International

The lucrative business of Obama-bashing

By Bernd Debusmann

WASHINGTON (Reuters) - Four days before Barack Obama was sworn into office, a prominent radio talk show host, Rush Limbaugh, told his conservative listeners that a major American publication had asked him to write 400 words on his hopes for the Obama presidency.

"I...don't need 400 words," he said, "I need four: I hope he fails." The remark set the tone for a steady stream of unbridled and often bizarre criticism from Limbaugh and like-minded radio and TV commentators, several of them working for Fox News, the network owned by media mogul Rupert Murdoch.

Obama responded four days after his inauguration, telling a group of Republican congressmen they needed to break away from a mindset of confrontation. "You can't just listen to Rush Limbaugh and get things done." What followed should have helped the new administration to reflect on the wisdom of singling out a media critic. But it didn't. Limbaugh promptly portrayed himself as a man of such pivotal importance that the president of the world's only superpower needed to pay personal attention to his tartly-worded opinion.

The controversy over his ill wishes for the president caused, as he put, his ratings to go "through the roof," a reassuring development for a man who makes $38 million a year under an eight-year contract that runs through 2016. The score of that early skirmish: Limbaugh 1, Obama 0.

The White House is now engaged (as in war, not diplomacy) with an even bigger target, Fox News, to the evident delight of Murdoch. "There were some strong remarks coming out of the White House about one or two of the commentators on Fox News," he told the annual shareholders' meeting of News Corp, the media conglomerate that includes Fox. "And all I can tell you is that it has tremendously increased their ratings."

His cheerful observation came a few days after the administration switched from occasional counter-attacks to full-scale offensive. Anita Dunn, the White House Communications director, fired the first rocket in mid-October by saying Fox News was not a legitimate news organisation but operated as a research and communications arm of the Republican Party.

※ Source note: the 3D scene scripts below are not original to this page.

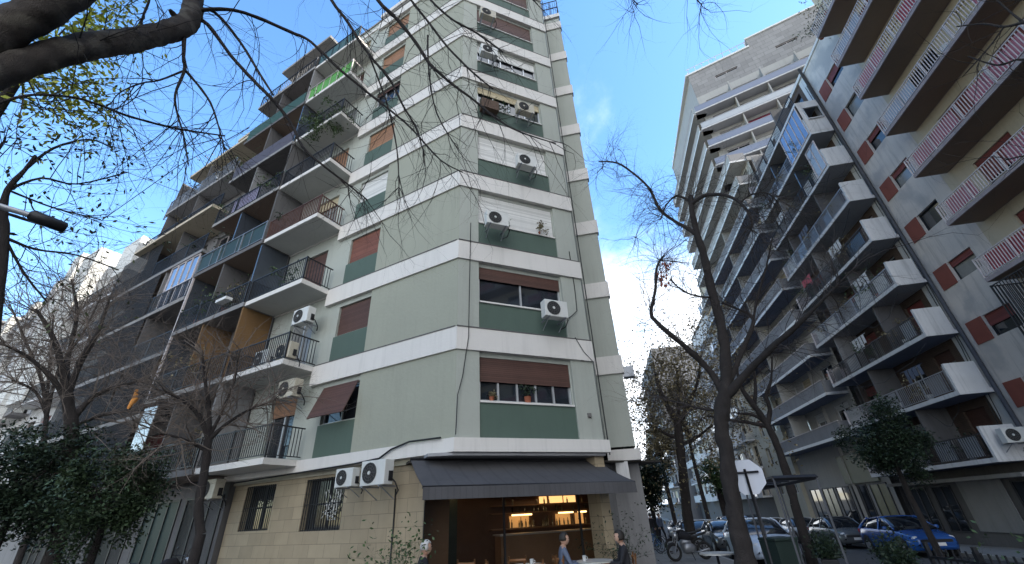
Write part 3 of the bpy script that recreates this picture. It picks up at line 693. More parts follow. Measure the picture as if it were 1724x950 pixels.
# fourth: white building with bright end walls
B4=thing('apartment_building','white apartment building with a tall bright end wall beyond the dark ones','building',tuple(FL(24.7,0,0)))
wbright=mat('bright white render',(.68,.67,.63),.85,.05,.7,.12,.1)
block(B4,FL,24.7,34,-14,-.24,0,17.6,greywall,'inner_wall'); facade(B4,FL,24.7,34,3.2,5,2.8,-.02,dirtywhite,4,rg,zend=17.8)
block(B4,FL,24.7,34,-.24,-.02,0,3.18,greywall); block(B4,FL,24.7,34,-14,.0,17.6,17.8,conc,'roof')
block(B4,FL,31.2,34.0,0,1.25,9.0,20.0,wbright,'bay'); block(B4,FL,24.9,27.2,-2,.95,16.2,18.6,wbright,'bay'); block(B4,FL,27.8,29.5,-3.5,.2,17.8,20.3,wbright,'bay')
for k in range(5): 
    z=3.2+2.8*k; bl=MB().box(FL,24.8,31.1,0,1.15,z-.15,z).build('balcony',dirtywhite,B4); barrail(FL,24.8,31.1,1.12,z,.95,.2,(0,0),.014).build('railing',darkmetal,bl)
# fifth and sixth
for (a,c,z1,lab,mw,bay) in ((34.1,46,21.0,'pale apartment building with white bay walls, just beyond the tall bright end wall',dirtywhite,4),(46.1,60,20.2,'grey apartment building farther along the left street, with thin white bay walls',greywall,4),(60.1,82,22,'farthest apartment building of the left street, its top just above the bare trees',beige,5)):
    B=thing('apartment_building',lab,'building',tuple(FL(a,0,0)))
    block(B,FL,a,c,-14,-.24,0,z1-.3,greywall,'inner_wall'); n=int((z1-3.2)/2.8); facade(B,FL,a,c,3.2,n,2.8,-.02,mw,bay,rg,zend=z1,gm=(glass,skyglass,curt))
    block(B,FL,a,c,-.24,-.02,0,3.18,concdk); block(B,FL,a,c,-14,0,z1,z1+.2,conc,'roof')
    q=a+1.5; i=0
    while q<c-1.5:
        d=rg.uniform(1.2,2.0); zt=z1+rg.uniform(-2,.8); block(B,FL,q,q+d,0,rg.uniform(.8,1.3),rg.uniform(5,9),zt,wbright if i%2==0 else dirtywhite,'bay'); q+=d+rg.uniform(2,3); i+=1
    for k in range(n):
        z=3.2+2.8*k; bl=MB().box(FL,a+.1,c-.1,0,.8,z-.15,z).build('balcony',greywall,B); barrail(FL,a+.1,c-.1,.78,z,.95,.3,(0,0),.018).build('railing',greymetal,bl)
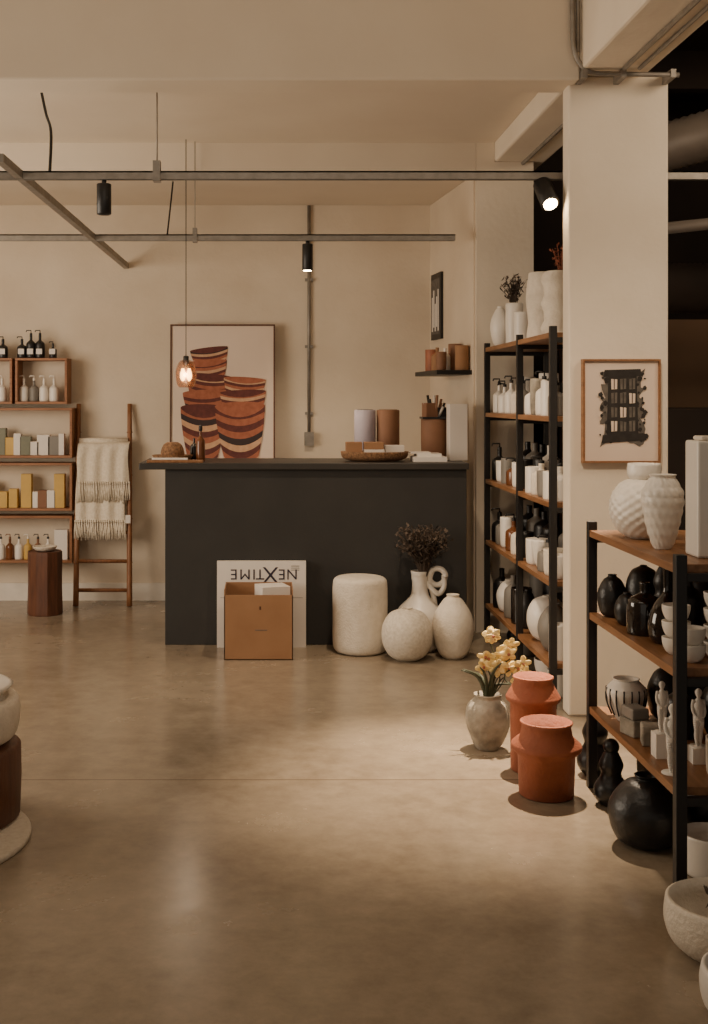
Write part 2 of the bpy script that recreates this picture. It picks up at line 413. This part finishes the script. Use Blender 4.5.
vase(mb,cx(201),7.5,CT,.028,.2,'bottle',amber,seg=20,open_=False); mb.cyl((cx(201),7.5,CT+.19),.012,.035,black,12)
vase(mb,cx(193),7.66,CT,.026,.14,'bottle',glassd,seg=20,open_=False)
mb.done('amber_bottles')
mb=MB(); mb.box(cx(150),cx(205),7.34,7.38,CT,CT+.018,wood); mb.box(cx(155),cx(190),7.345,7.375,CT+.018,CT+.03,paper); mb.done('wooden_board',.003)

# ---------------- floor in front of the counter ----------------
mb=MB()
bx0,bx1=wx(217,7.28),wx(306,7.28)
Mb=Matrix.Translation((0,7.27,0))@Matrix.Rotation(-.03,4,'X')
mb.box(bx0,bx1,0,.06,0,.52,paper,Mb)
mb.box(bx0+.02,bx1-.02,-.001,0,.30,.302,inkg,Mb)
for i in range(3): mb.box(bx1-.09,bx1-.04,-.001,0,.49-i*.012,.494-i*.012,inkg,Mb)
ob=mb.done('wall_clock_box',.003)
for ch,pxx,sz in (('E',234,.09),('M',245,.09),('I',254,.09),('T',260,.09),('X',270.5,.135),('E',282,.09),('N',292,.09)):
    cu=bpy.data.curves.new('t','FONT'); cu.body=ch; cu.size=sz; cu.align_x='CENTER'; cu.align_y='CENTER'
    to=bpy.data.objects.new('tmp',cu); bpy.context.scene.collection.objects.link(to); bpy.context.view_layer.update()
    me=bpy.data.meshes.new_from_object(to); bpy.data.objects.remove(to)
    l2=bpy.data.objects.new('letter_'+ch.lower(),me); bpy.context.scene.collection.objects.link(l2)
    me.materials.clear(); me.materials.append(ink); l2.parent=ob
    l2.matrix_local=Mb@Matrix.Translation((wx(pxx,7.28),-.0015,.445))@Matrix.Rotation(math.pi/2,4,'X')@Matrix.Rotation(math.pi,4,'Z')

mb=MB(); a0,a1=wx(224,6.92),wx(293,6.92); y0,y1=6.92,7.22; hh=.405; w=.006
mb.box(a0,a1,y0,y0+w,0,hh-.03,card); mb.box(a0,a1,y1-w,y1,0,hh,card); mb.box(a0,a0+w,y0,y1,0,hh,card); mb.box(a1-w,a1,y0,y1,0,hh,card); mb.box(a0,a1,y0,y1,0,w,card)
mb.box(a0+.01,a1-.01,y0+.01,y1-.01,.2,.33,cardin)
mb.cbox(((a0+a1)/2+.08,7.07,.37),(.17,.16,.08),paper,.3)
mb.box((a0+a1)/2-.02,(a0+a1)/2+.05,y0-.001,y0,.17,.175,inkg); mb.box((a0+a1)/2+.005,(a0+a1)/2+.015,y0-.001,y0,.29,.31,woodd)
mb.done('cardboard_box',.0015)

mb=MB(); vase(mb,wx(360,7.15),7.15,0,.163,.452,'pouf',cream,seg=48,open_=False); mb.done('cream_pouf_vase')
mb=MB(); vase(mb,wx(407,6.93),6.93,0,.147,.30,'round',speck,seg=48); mb.done('round_speckled_vase')
mb=MB(); vase(mb,wx(453,6.98),6.98,0,.12,.37,'egg',cream,seg=48); mb.done('egg_shaped_vase')
mb=MB(); jx,jy=wx(420,7.19),7.20
vase(mb,jx,jy,0,.145,.475,'jug',white,seg=48)
pts=[]
for k in range(30):
    a=2*math.pi*k/29; pts.append((jx+.105+.048*math.cos(a),jy-.012+.024*k/29,.44+.05*math.sin(a)))
mb.tube(pts,.017,white,12)
mb.tube(cat([(jx+.04,jy,.41),(jx+.07,jy-.015,.37),(jx+.11,jy-.015,.34),(jx+.145,jy,.38),(jx+.145,jy,.45)],5),.016,white,12)
mb.tube(cat([(jx+.08,jy,.49),(jx+.06,jy,.43),(jx+.07,jy,.37),(jx+.09,jy,.28),(jx+.09,jy,.20)],5),.016,white,12)
mb.done('knotted_handle_jug')
def bouquet(name,x,y,z,h,sp,n,m,leaf=.018,seed=1,base=.02,nl=7,ymax=99):
    rnd=random.Random(seed); mb=MB()
    for i in range(n):
        a=rnd.uniform(0,2*math.pi); q=rnd.uniform(.1,1)*sp; hh=h*rnd.uniform(.5,1)
        p0=Vector((x+base*math.cos(a),y+base*math.sin(a),z-.05)); p2=Vector((x+q*math.cos(a),min(ymax,y+q*math.sin(a)),z+hh)); p1=(p0+p2)/2+Vector((0,0,h*.12))-Vector((math.cos(a),math.sin(a),0))*q*.15
        P=cat([p0,p1,p2],5); mb.tube(P,.0018,m,4)
        for j in range(nl):
            t=Vector(P[min(len(P)-1,len(P)-1-j)])
            c=t+Vector((rnd.uniform(-1,1),rnd.uniform(-1,1),rnd.uniform(-.6,.8)))*leaf
            R=Matrix.Rotation(rnd.uniform(0,6),4,'Z')@Matrix.Rotation(rnd.uniform(-1,1),4,'X')
            mb.add([(-leaf*.45,0,0),(0,-leaf,0.003),(leaf*.45,0,0),(0,leaf,.003)],[(0,1,2,3)],m,False,Matrix.Translation(c)@R)
    return mb.done(name)
bouquet('dried_flower_bouquet',jx+.02,jy-.02,.47,.27,.165,210,leafm,.018,2,.013,ymax=7.27)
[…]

The president himself stayed out of the fray this time but two of his closest aides, Senior Advisor David Axelrod and Chief of Staff Rahm Emanuel followed up with similar comments on television news shows. Axelrod went as far as to urge other news organisations not to treat Fox News as a legitimate news outfit.
Fox denies its news coverage is slanted and says critics fail to understand the difference between reporters and commentators.

SHOCK VALUE AND SHOW BUSINESS

Past performance is no guarantee of future results but it is probably a safe bet that the controversy will be good for the Fox bottom line - and that the commentators with the most provocative attacks on Obama will benefit most, a pattern reflected by the network's third quarter results.

They showed Fox News as the dominant cable news organisation. It drew an average 2.25 million prime time viewers (a 2 percent increase over the previous year) -- more than twice the combined number of its nearest competitors, CNN and MSNBC, both of which suffered considerable audience declines.

The shows by Fox's top conservative commentators all showed steep increases, but none more than Glenn Beck (up almost 90 percent), who said of Obama on a Fox show in July: "This president has exposed himself as a guy, over and over again, who has a deep-seated hatred for white people and white culture."

Commentators aiming for shock value are not in the business of context, such as pointing out, for example, that Obama's mother was white and that he had close and cordial relations with his white grandparents. Obama was visibly shaken when his white grandmother, Madelyn Dunham died, a day before he was elected president.

Beck's "hatred for white people" remark prompted several advertisers to abandon his show but that didn't hurt the bottom line.

A Fox spokeswoman said at the time that offended advertisers had shifted to other Fox programmes so there was no revenue lost. Which raises the question why Fox News, which effectively functions as the voice of the opposition, has been more of a commercial success than its competitors which feature liberal, pro-Obama commentators and give a platform to people who want the president to succeed? After all, he won the elections with the votes of Americans who bought into his reform agenda. And according to a Washington Post/ABC poll to mark his ninth month into the presidency, his job approval rating stands at 57 percent and only 20 percent of the country now consider themselves Republican, the lowest percentage in 26 years.

Even on the most hotly disputed aspect of Obama's health care plan, the public option seen as socialism by conservative commentators, a majority of Americans are coming out in support of the president, according to that poll. So why is the White House acting as if right-wing critics pose a mortal danger? Thin-skinned sensitivity to criticism? John Batchelor, a conservative radio show host, has a different suggestion: ignorance.

"The White House war on Fox," he wrote on the website The Daily Beast, "shows its ignorance of the network's true purpose: show business. And Team Obama is giving Murdoch just what he wants."